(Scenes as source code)
>>
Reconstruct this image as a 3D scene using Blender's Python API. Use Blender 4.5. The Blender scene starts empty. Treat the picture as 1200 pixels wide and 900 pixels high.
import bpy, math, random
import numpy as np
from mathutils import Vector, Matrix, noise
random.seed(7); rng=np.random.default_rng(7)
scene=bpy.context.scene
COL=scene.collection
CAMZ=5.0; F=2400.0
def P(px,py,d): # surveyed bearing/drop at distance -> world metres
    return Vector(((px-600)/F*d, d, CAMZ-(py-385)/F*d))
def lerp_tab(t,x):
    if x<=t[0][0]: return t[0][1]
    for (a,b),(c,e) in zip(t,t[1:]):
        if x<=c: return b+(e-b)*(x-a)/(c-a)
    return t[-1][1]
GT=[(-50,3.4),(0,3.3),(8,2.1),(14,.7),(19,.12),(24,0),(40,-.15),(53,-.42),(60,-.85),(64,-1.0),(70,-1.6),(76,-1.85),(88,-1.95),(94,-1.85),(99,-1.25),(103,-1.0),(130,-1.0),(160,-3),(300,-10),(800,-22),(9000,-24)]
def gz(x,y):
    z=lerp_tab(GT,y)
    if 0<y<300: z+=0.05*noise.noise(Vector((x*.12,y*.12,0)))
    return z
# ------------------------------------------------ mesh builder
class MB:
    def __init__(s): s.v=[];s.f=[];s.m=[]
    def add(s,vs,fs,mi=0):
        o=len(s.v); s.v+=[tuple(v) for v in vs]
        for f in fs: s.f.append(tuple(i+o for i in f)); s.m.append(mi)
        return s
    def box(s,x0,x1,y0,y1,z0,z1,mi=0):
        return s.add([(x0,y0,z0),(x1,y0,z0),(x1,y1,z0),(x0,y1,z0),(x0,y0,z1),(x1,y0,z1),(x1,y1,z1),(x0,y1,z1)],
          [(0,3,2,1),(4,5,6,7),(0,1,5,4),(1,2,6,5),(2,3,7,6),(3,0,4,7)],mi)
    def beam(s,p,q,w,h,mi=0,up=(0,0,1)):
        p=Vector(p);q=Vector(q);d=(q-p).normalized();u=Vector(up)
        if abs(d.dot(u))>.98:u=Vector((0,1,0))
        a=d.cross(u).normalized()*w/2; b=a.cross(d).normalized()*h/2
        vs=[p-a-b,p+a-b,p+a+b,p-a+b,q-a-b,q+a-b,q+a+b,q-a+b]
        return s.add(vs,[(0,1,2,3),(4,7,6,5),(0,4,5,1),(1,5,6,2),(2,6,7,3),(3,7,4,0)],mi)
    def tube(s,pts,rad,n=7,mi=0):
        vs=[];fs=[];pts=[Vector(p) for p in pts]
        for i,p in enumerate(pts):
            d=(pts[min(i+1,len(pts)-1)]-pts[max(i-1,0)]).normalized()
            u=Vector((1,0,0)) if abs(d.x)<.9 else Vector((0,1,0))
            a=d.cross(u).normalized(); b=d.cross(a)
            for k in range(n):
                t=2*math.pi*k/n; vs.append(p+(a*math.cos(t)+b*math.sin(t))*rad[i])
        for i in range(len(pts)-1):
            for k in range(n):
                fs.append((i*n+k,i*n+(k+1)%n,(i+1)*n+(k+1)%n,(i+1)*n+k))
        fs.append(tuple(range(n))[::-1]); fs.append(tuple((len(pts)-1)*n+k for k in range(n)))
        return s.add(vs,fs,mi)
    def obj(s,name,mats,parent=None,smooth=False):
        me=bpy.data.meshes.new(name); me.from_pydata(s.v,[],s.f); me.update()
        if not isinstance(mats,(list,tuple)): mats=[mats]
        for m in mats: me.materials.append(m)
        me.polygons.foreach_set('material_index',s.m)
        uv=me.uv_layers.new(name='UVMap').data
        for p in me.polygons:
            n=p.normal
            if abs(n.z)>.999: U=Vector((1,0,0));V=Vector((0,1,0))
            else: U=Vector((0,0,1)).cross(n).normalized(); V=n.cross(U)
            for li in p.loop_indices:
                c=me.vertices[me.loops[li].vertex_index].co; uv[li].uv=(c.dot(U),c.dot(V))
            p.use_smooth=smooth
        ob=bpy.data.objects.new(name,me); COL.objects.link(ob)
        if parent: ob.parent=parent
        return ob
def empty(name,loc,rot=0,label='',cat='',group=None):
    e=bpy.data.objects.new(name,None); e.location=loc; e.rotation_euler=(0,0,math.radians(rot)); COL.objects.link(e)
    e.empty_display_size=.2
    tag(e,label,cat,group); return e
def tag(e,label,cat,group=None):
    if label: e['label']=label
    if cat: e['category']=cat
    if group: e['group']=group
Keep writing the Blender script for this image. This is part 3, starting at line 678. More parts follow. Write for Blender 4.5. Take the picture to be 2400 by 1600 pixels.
<<
▶ [Goal] Return the entries above exactly, each one complete.

▶ [In response]
Reconstruct this image as a 3D scene using Blender's Python API. Use Blender 4.5. The Blender scene starts empty. Treat the picture as 1200 pixels wide and 900 pixels high.
import bpy, math, random
import numpy as np
from mathutils import Vector, Matrix, noise
random.seed(7); rng=np.random.default_rng(7)
scene=bpy.context.scene
COL=scene.collection
CAMZ=5.0; F=2400.0
def P(px,py,d): # surveyed bearing/drop at distance -> world metres
    return Vector(((px-600)/F*d, d, CAMZ-(py-385)/F*d))
def lerp_tab(t,x):
    if x<=t[0][0]: return t[0][1]
    for (a,b),(c,e) in zip(t,t[1:]):
        if x<=c: return b+(e-b)*(x-a)/(c-a)
    return t[-1][1]
GT=[(-50,3.4),(0,3.3),(8,2.1),(14,.7),(19,.12),(24,0),(40,-.15),(53,-.42),(60,-.85),(64,-1.0),(70,-1.6),(76,-1.85),(88,-1.95),(94,-1.85),(99,-1.25),(103,-1.0),(130,-1.0),(160,-3),(300,-10),(800,-22),(9000,-24)]
def gz(x,y):
    z=lerp_tab(GT,y)
    if 0<y<300: z+=0.05*noise.noise(Vector((x*.12,y*.12,0)))
    return z
# ------------------------------------------------ mesh builder
class MB:
    def __init__(s): s.v=[];s.f=[];s.m=[]
    def add(s,vs,fs,mi=0):
        o=len(s.v); s.v+=[tuple(v) for v in vs]
        for f in fs: s.f.append(tuple(i+o for i in f)); s.m.append(mi)
        return s
    def box(s,x0,x1,y0,y1,z0,z1,mi=0):
        return s.add([(x0,y0,z0),(x1,y0,z0),(x1,y1,z0),(x0,y1,z0),(x0,y0,z1),(x1,y0,z1),(x1,y1,z1),(x0,y1,z1)],
          [(0,3,2,1),(4,5,6,7),(0,1,5,4),(1,2,6,5),(2,3,7,6),(3,0,4,7)],mi)
    def beam(s,p,q,w,h,mi=0,up=(0,0,1)):
        p=Vector(p);q=Vector(q);d=(q-p).normalized();u=Vector(up)
        if abs(d.dot(u))>.98:u=Vector((0,1,0))
        a=d.cross(u).normalized()*w/2; b=a.cross(d).normalized()*h/2
        vs=[p-a-b,p+a-b,p+a+b,p-a+b,q-a-b,q+a-b,q+a+b,q-a+b]
        return s.add(vs,[(0,1,2,3),(4,7,6,5),(0,4,5,1),(1,5,6,2),(2,6,7,3),(3,7,4,0)],mi)
    def tube(s,pts,rad,n=7,mi=0):
        vs=[];fs=[];pts=[Vector(p) for p in pts]
        for i,p in enumerate(pts):
            d=(pts[min(i+1,len(pts)-1)]-pts[max(i-1,0)]).normalized()
            u=Vector((1,0,0)) if abs(d.x)<.9 else Vector((0,1,0))
            a=d.cross(u).normalized(); b=d.cross(a)
            for k in range(n):
                t=2*math.pi*k/n; vs.append(p+(a*math.cos(t)+b*math.sin(t))*rad[i])
        for i in range(len(pts)-1):
            for k in range(n):
                fs.append((i*n+k,i*n+(k+1)%n,(i+1)*n+(k+1)%n,(i+1)*n+k))
        fs.append(tuple(range(n))[::-1]); fs.append(tuple((len(pts)-1)*n+k for k in range(n)))
        return s.add(vs,fs,mi)
    def obj(s,name,mats,parent=None,smooth=False):
        me=bpy.data.meshes.new(name); me.from_pydata(s.v,[],s.f); me.update()
        if not isinstance(mats,(list,tuple)): mats=[mats]
        for m in mats: me.materials.append(m)
        me.polygons.foreach_set('material_index',s.m)
        uv=me.uv_layers.new(name='UVMap').data
        for p in me.polygons:
            n=p.normal
            if abs(n.z)>.999: U=Vector((1,0,0));V=Vector((0,1,0))
            else: U=Vector((0,0,1)).cross(n).normalized(); V=n.cross(U)
            for li in p.loop_indices:
                c=me.vertices[me.loops[li].vertex_index].co; uv[li].uv=(c.dot(U),c.dot(V))
            p.use_smooth=smooth
        ob=bpy.data.objects.new(name,me); COL.objects.link(ob)
        if parent: ob.parent=parent
        return ob
def empty(name,loc,rot=0,label='',cat='',group=None):
    e=bpy.data.objects.new(name,None); e.location=loc; e.rotation_euler=(0,0,math.radians(rot)); COL.objects.link(e)
    e.empty_display_size=.2
    tag(e,label,cat,group); return e
def tag(e,label,cat,group=None):
    if label: e['label']=label
    if cat: e['category']=cat
    if group: e['group']=group
Keep writing the Blender script for this image. This is part 3, starting at line 678. More parts follow. Write for Blender 4.5. Take the picture to be 2400 by 1600 pixels.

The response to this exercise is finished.